Saint-Jean-aux-Bois vaut pour son église abbatiale des XIIe — XIIIe siècles. L’office était en cours quand nous sommes arrivés (bien qu’il n’y ait plus ici qu’une seule messe par mois), nous avons en attendant visité la salle capitulaire, puis exploré les rues alentour.

L’intérieur de l’église est fort intéressant, notamment les vitraux en partie d’époque et plus particulièrements les grisailles, motifs géométriques dépourvus de couleurs (certains commentateurs y voient un avant-goût de l’art abstrait du XXe ; bof).

Il y avait aussi dans cette église un orgue hybride (mi acoustique et mi numérique) de facture toute récente, financé par souscription.

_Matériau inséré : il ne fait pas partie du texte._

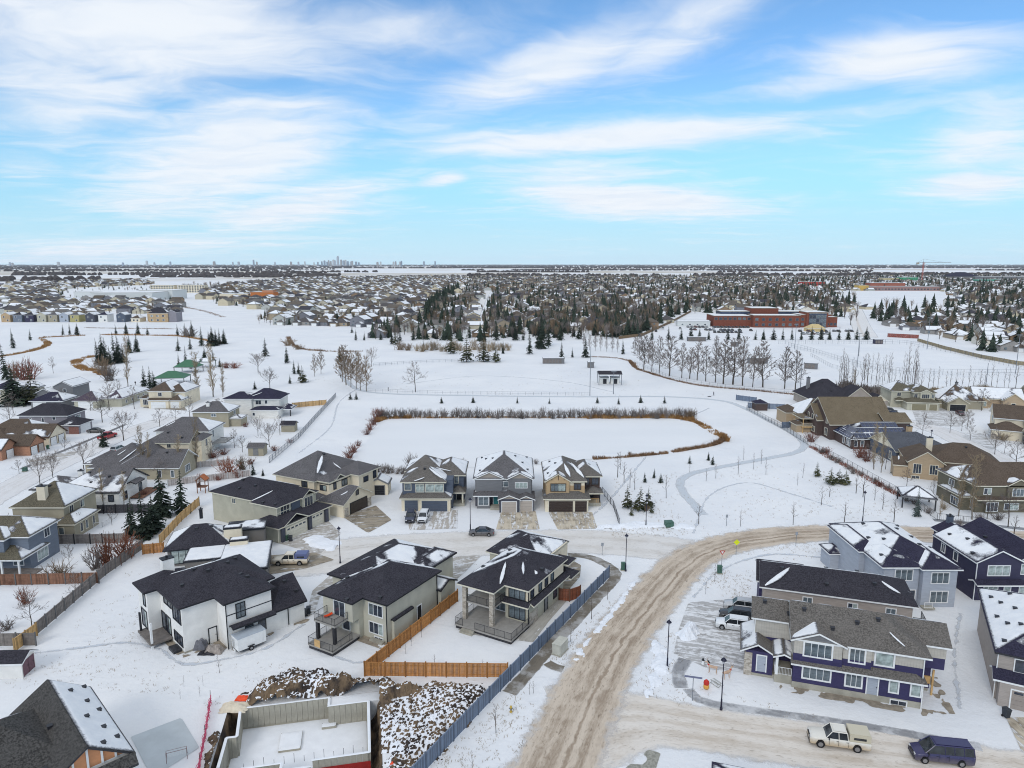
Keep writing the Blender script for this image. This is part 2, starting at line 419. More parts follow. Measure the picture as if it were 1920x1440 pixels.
class House:
    def __init__(s, name, label, loc, th, wall, roof, trim=None, cat='house', group=None, z=0.0, fascia=None, glassy=None):
        s.o = thing(name, label, cat, (loc[0], loc[1], z), R(th), group); s.th = th
        s.wall, s.roof, s.trim = wall, roof, trim or M_WHITE; s.fas = fascia or s.trim
        s.rng = random.Random(hash(label) % 9999 if False else sum(ord(c) * (i + 1) for i, c in enumerate(label)))
        s.snow = MB(); s.vents = []
    def vol(s, x0, y0, x1, y1, z0, z1, roof='hh', axis='x', p=.42, oh=.5, wall=None, rmat=None, gable=None, snow=None, fas=None, vents=0, band=None, g=.34, th=.10):
        """one block of walls with its own roof; roof = pair of ridge ends (h hip, g gable), 'flat' or None"""
        wl = wall or s.wall; mb = MB(); mb.box(x0, y0, z0, x1, y1, z1)
        r = None
        if roof and roof != 'flat' and 'g' in roof:
            gp = roof_polys(x0, y0, x1, y1, z1, axis, roof, p)
            zr = z1 + p * ((y1 - y0) if axis == 'x' else (x1 - x0)) / 2
            ym, xm = (y0 + y1) / 2, (x0 + x1) / 2
            for e, side in enumerate(('lo', 'hi')):
                if roof[e] == 'g':
                    if axis == 'x':
                        xx = x0 if e == 0 else x1
                        tri = [(xx, y1, z1), (xx, y0, z1), (xx, ym, zr)] if e == 0 else [(xx, y0, z1), (xx, y1, z1), (xx, ym, zr)]
                    else:
                        yy = y0 if e == 0 else y1
                        tri = [(x0, yy, z1), (x1, yy, z1), (xm, yy, zr)] if e == 0 else [(x1, yy, z1), (x0, yy, z1), (xm, yy, zr)]
                    mb.poly(tri, 1)
        wo = mb.obj('wall', [wl, gable or wl], s.o)
        if roof == 'flat':
            mb = MB(); mb.box(x0 - oh, y0 - oh, z1, x1 + oh, y1 + oh, z1 + .25)
            r = mb.obj('roof', fas or s.fas, s.o)
            if snow is None: snow = {}
            lv = snow.get('F', 1.1)
            if lv > 0: snow_patch(s.snow, [(x0 - oh, y0 - oh, z1 + .25), (x1 + oh, y0 - oh, z1 + .25), (x1 + oh, y1 + oh, z1 + .25), (x0 - oh, y1 + oh, z1 + .25)], lv, s.rng.random() * 50, g, .14)
        elif roof:
            r = s.roofon(x0, y0, x1, y1, z1, roof, axis, p, oh, rmat, snow, fas, vents, g, th)
        if band:
            for (zb, hb, bm) in band:
                mb = MB(); mb.box(x0 - .03, y0 - .03, zb, x1 + .03, y1 + .03, zb + hb); mb.obj('trim_band', bm, wo)
        return r
    def roofon(s, x0, y0, x1, y1, z1, roof='hh', axis='x', p=.42, oh=.5, rmat=None, snow=None, fas=None, vents=0, g=.34, th=.10, name='roof'):
        ze = z1 - p * oh + .12; tk = .22
        P = roof_polys(x0 - oh, y0 - oh, x1 + oh, y1 + oh, ze, axis, roof, p)
        mb = MB(); fb = MB(); edges = {}
        for (pl, k) in P:
            mb.poly(pl); fb.poly([(a, b_, c - tk) for (a, b_, c) in pl][::-1])
            for i in range(len(pl)):
                e = (tuple(round(v, 3) for v in pl[i]), tuple(round(v, 3) for v in pl[(i + 1) % len(pl)]))
                edges[e] = (pl[i], pl[(i + 1) % len(pl)])
        for e, (a, b_) in edges.items():
            if (e[1], e[0]) not in edges:
                fb.poly([(a[0], a[1], a[2] - tk), (b_[0], b_[1], b_[2] - tk), (b_[0], b_[1], b_[2] - .012), (a[0], a[1], a[2] - .012)])
        r = mb.obj(name, rmat or s.roof, s.o)
        fb.obj('fascia', fas or s.fas, r)
        for (pl, k) in P:
            # sunny (camera-facing) slopes have melted clear, the others keep their snow
            n = (Vector(pl[1]) - Vector(pl[0])).cross(Vector(pl[2]) - Vector(pl[0])).normalized()
            wy = n.x * math.sin(R(s.th)) + n.y * math.cos(R(s.th))
            hz = math.hypot(n.x, n.y) or 1
            if snow is not None and k in snow: lv = snow[k]
            elif snow is not None and '*' in snow: lv = snow['*']
            else: lv = (.0 if wy / hz < -.35 else (.62 if wy / hz < .35 else 1.0)) + s.rng.uniform(-.12, .1)
            if lv is None: continue
            bx = by = 0
            if isinstance(lv, tuple): lv, bx, by = lv
            if lv > .08: snow_patch(s.snow, pl, lv, s.rng.random() * 50, g, th, bx=bx, by=by)
            vn = vents if isinstance(vents, int) else vents.get(k, 0)
            for i in range(vn):
                a, b_ = Vector(pl[0]), Vector(pl[1]); s_ = (i + .5 + s.rng.uniform(-.15, .15)) / vn; base = a.lerp(b_, s_)
                tp = Vector(pl[3]).lerp(Vector(pl[2]), s_) if len(pl) > 3 else Vector(pl[2]); q = base.lerp(tp, (.78, .38, .62)[i % 3])
                v = MB(); v.box(-.2, -.2, -.1, .2, .2, .24); v.box(-.25, -.25, .24, .25, .25, .3); s.vents.append((v, q, r))
        return r
    def strip(s, a, b_, w=.35, th=.12): snow_strip(s.snow, a, b_, w, th=th, seed=s.rng.random() * 30)
    def win(s, face, c, u, z, w, h, n=1, trim=None, gl=None, tr=.11):
        g_ = gl or s.rng.choice((M_GLASS, M_GLASS, M_GLASS2))
        f, p_ = win_meshes(w, h, n, trim or s.trim, g_, tr)
        pos = (u, c, z) if face in 'FB' else (c, u, z)
        o = place(f, 'window', s.o, pos, FACE[face])
        for i in range(n):
            if i and not gl and s.rng.random() < .35: p_ = win_meshes(w, h, n, trim or s.trim, s.rng.choice((M_GLASS, M_GLASS2, M_GLASSC)), tr)[1]
            place(p_, 'pane', o, (-w / 2 + w * (i + .5) / n, 0, 0))
        return o
    def door(s, face, c, u, z, w=1.0, h=2.1, mat=None, trim=None, handle=True):
        mb = MB(); tr = .12
        mb.box(-w / 2 - tr, -.08, 0, -w / 2, 0, h + tr); mb.box(w / 2, -.08, 0, w / 2 + tr, 0, h + tr); mb.box(-w / 2, -.08, h, w / 2, 0, h + tr)
        mb.box(-w / 2, -.04, 0, w / 2, 0, h, 1)
        pos = (u, c, z) if face in 'FB' else (c, u, z)
        o = mb.obj('door', [trim or s.trim, mat or M_GLASS2], s.o, pos, FACE[face])
        if handle:
            k = MB(); k.box(w * .36, -.1, .95, w * .42, -.04, 1.1); k.obj('handle', M_DARK, o)
    def garage(s, face, c, u, w, h=2.2, mat=None, trim=None, z=0.0, wins=0):
        mb = MB(); tr = .14
        mb.box(-w / 2 - tr, -.08, 0, -w / 2, 0, h + tr); mb.box(w / 2, -.08, 0, w / 2 + tr, 0, h + tr); mb.box(-w / 2, -.08, h, w / 2, 0, h + tr)
        for i in range(4):
            z0 = h * i / 4; mb.box(-w / 2, -.045, z0 + .012, w / 2, 0, z0 + h / 4 - .012, 1)
        if wins:
            for i in range(wins):
                x = -w / 2 + w * (i + .5) / wins; mb.box(x - w / wins * .33, -.055, h * .81, x + w / wins * .33, -.02, h * .94, 2)
        pos = (u, c, z) if face in 'FB' else (c, u, z)
        mb.obj('garage_door', [trim or s.trim, mat or M_WHITE, M_GLASS], s.o, pos, FACE[face])
    def box(s, name, x0, y0, z0, x1, y1, z1, mat, label=None):
        mb = MB(); mb.box(x0, y0, z0, x1, y1, z1); o = mb.obj(name, mat, s.o)
        if label: o['label'] = label
        return o
    def rail(s, pts, z, h=1.0, mat=None, pick=.13, parent=None):
        """picket railing along local points"""
        mb = MB()
        for (a, b_) in zip(pts, pts[1:]):
            L = math.hypot(b_[0] - a[0], b_[1] - a[1]); k = max(1, int(L / pick))
            mb.tube((a[0], a[1], z + h), (b_[0], b_[1], z + h), .035, .035, 4); mb.tube((a[0], a[1], z + .1), (b_[0], b_[1], z + .1), .025, .025, 4)
            for i in range(k + 1):
                x, y = a[0] + (b_[0] - a[0]) * i / k, a[1] + (b_[1] - a[1]) * i / k
                r = .04 if i in (0, k) or i % 12 == 0 else .013
                mb.tube((x, y, z), (x, y, z + h), r, r, 4 if r > .02 else 3)
        mb.obj('railing', mat or M_DARK, parent or s.o)
    def chimney(s, x, y, z0, z1, w=.9, d_=.7, mat=None, cap=None):
        mb = MB(); mb.box(x - w / 2, y - d_ / 2, z0, x + w / 2, y + d_ / 2, z1)
        c = mb.obj('chimney', mat or s.wall, s.o)
        mb = MB(); mb.box(x - w / 2 - .08, y - d_ / 2 - .08, z1, x + w / 2 + .08, y + d_ / 2 + .08, z1 + .12); mb.box(x - .12, y - .12, z1 + .12, x + .12, y + .12, z1 + .4)
        mb.obj('chimney_cap', cap or M_DARK, c)
    def spout(s, x, y, z0, z1, mat=None):
        mb = MB(); mb.box(x - .05, y - .05, z0, x + .05, y + .05, z1); mb.obj('downspout', mat or s.trim, s.o)
    def skirt(s, x0, y0, x1, y1, lev=.62, w=.8, mat=None):
        """strip of bare trodden ground along the foot of the walls"""
        mb = MB(); c, q = dirs(s.th); L = s.o.location
        for (a, b_, e, f) in ((x0 - w, y0 - w, x1 + w, y0), (x0 - w, y0, x0, y1), (x1, y0, x1 + w, y1)):
            snow_patch(mb, [(L.x + u * c - v * q, L.y + u * q + v * c, .022) for u, v in ((a, b_), (e, b_), (e, f), (a, f))], lev, s.rng.random() * 40, .3, .01, .5, inset=-.1, amp=1.1)
        if mb.f: tag(mb.obj('bare_ground', mat or M_BAREG), 'bare damp earth along the foot of a house wall', kind='structure')
    def done(s):
        for (v, q, r) in s.vents: v.obj('roof_vent', M_DARK, r, q)
        if s.snow.f: s.snow.obj('roof_snow', M_SNOWR, s.o, smooth=True)
        return s.o
# ---------------------------------------------------------------- ground
PITO = G(415, 1440); PITA = R(12)
def PF(x, y, z=0.0):
    """foundation frame to world"""
    return (PITO[0] + x * math.cos(PITA) - y * math.sin(PITA), PITO[1] + x * math.sin(PITA) + y * math.cos(PITA), z)
HX0, HY0, HX1, HY1 = -1.05, -9.0, 15.9, 9.75

m, t, b = newmat('snow_ground'); p = wpos(t)
gx, gy, gz = t.sep(p)[0:3]
col = snow_col(t, p)
# trodden and wind-drifted patches
tr = t.ramp(t.noise(t.map(p, (.25, .6, 1), rot=(0, 0, .6)), .5, 5, .7), .54, .76)
col = t.mix(t.m('MULTIPLY', tr, .30), col, (.61, .62, .65))
col = t.mix(t.m('MULTIPLY', t.ramp(t.noise(p, .018, 5, .6), .52, .72), .35), col, (.65, .66, .685))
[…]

Nous avons quitté Saint-Jean-aux-Bois après avoir pique-niqué dans le parc public. Quant au café au restaurant du village, il eût été très compliqué (et surtout très long) de nous le faire servir.

Ci-dessus, un ancien lavoir. Nous arrivons ensuite à l’étang puis à la maison forestière de Sainte-Périne, un très joli endroit.

Quant à ce château, le château de la Brévière, notre guide pourtant originaire du coin ne le connaissait pas, et c’est par hasard que nous sommes passés devant !

J’ai trouvé assez fastidieuse la fin de la randonnée jusqu’à Compiègne. Nous sommes passés par un carrefour « octogonal », le carrefour du Puits du Roi. Le roi en question était François Ier qui chassait dans cette forêt. Ensuite, nous avons atteint Compiègne par la route du moulin, désaffectée (ouverte seulement aux piétons et cyclistes). Pendant la traversée de la ville j’ai à tout hasard consulté les affichages des arrêts de bus ; mais il n’y en a aucun le dimanche.

Le parvis du palais impérial de Compiègne (place du Général de Gaulle).

Puis la mairie de Compiègne, magnifique bâtiment du XVIe s. Devant sur la place, une statue de Jeanne d’Arc.

Nous terminons en traversant l’Oise sur l’ex pont Louis XV. Notre organisateur a raconté avoir assisté depuis cet endroit à l’éclipse du 11 août 1999 : il paraît que les trains étaient ce jour là pris d’assaut à un point inimaginable (moi j’étais ailleurs).

En tout cas, pas de cohue pour nous dans les trains, qui circulaient tous en dépit de la reprise de la grève dès le lendemain matin.